Vor der Wahl Joachim Gaucks ist in den Kommentaren oft zu lesen, der Bundespräsident müsse der Gesellschaft Orientierung geben. Bei Google liefern die Stichworte „Gauck“, „Gesellschaft“ und Orientierung“ fast 200.000 Treffer. Über den Parteien stehend, soll der Amtsinhaber durch weise Reden das Vertrauen in die Demokratie stärken, gesellschaftlichen Veränderungsbedarf aufzeigen und dem Volk Mut machen. Die Aufgabenbeschreibung klingt auf den ersten Blick ganz plausibel. Und zu Joachim Gauck, der als großer Redner und Sänger der Freiheit gilt, scheint sie erst recht zu passen.

Aber stimmt das wirklich? Muss ein Bundespräsident dem Volk sagen, wo es lang geht? Ich meine, nein.

„Habe Mut, dich deines eigenen Verstandes zu bedienen“, sagt der Vater der Aufklärung, der Philosoph Immanuel Kant (1724 – 1804). Genau! Darum geht´s. Das Volk soll selber denken. Erst recht in einer Demokratie. Der Souverän muss sich seinen eigenen Reim auf die Dinge machen. Natürlich soll er dabei die Experten, Politiker, Journalisten und alle anderen anhören, die bereit stehen, um die Dinge einzuordnen und zu erklären. Dass das schwierig werden kann, weil die vielen Stimmen kakophonisch durcheinanderquaken, sei zugestanden.
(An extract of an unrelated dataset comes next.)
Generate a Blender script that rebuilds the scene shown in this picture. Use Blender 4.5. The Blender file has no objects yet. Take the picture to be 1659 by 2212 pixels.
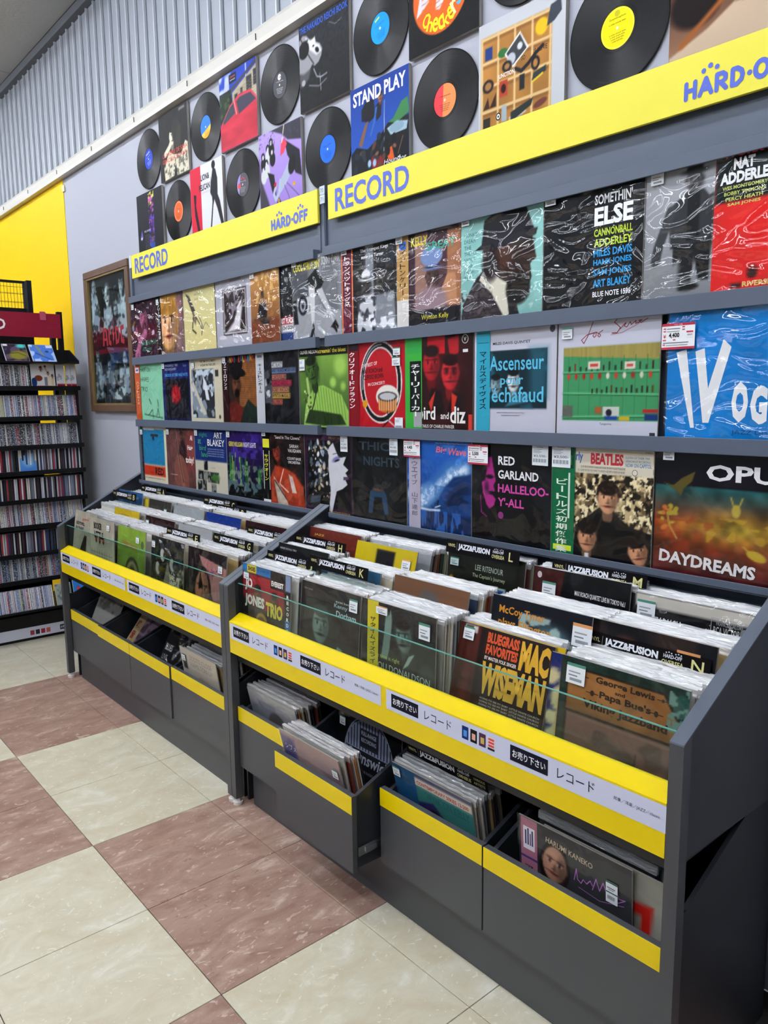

Dass jedoch ein Weltweiser im Schloss Bellevue die Debatten beenden könne, ist eine weltfremde Vorstellung. Ich könnte mir vorstellen, dass es Joachim Gauck, dessen Lebensthema die Freiheit ist, sogar gefiele, wenn sich das Publikum die Freiheit nähme, wegzuhören.

Dann kann der Bundespräsident nämlich ganz entspannt all die Dinge tun, die zu tun sind: Botschafter empfangen, Orden verleihen, Staatsgäste begrüßen. Und sich seinen Reim auf die Dinge machen. Die Ansichten eines lebensklugen und gebildeten Mannes hören wir uns dann gerne an.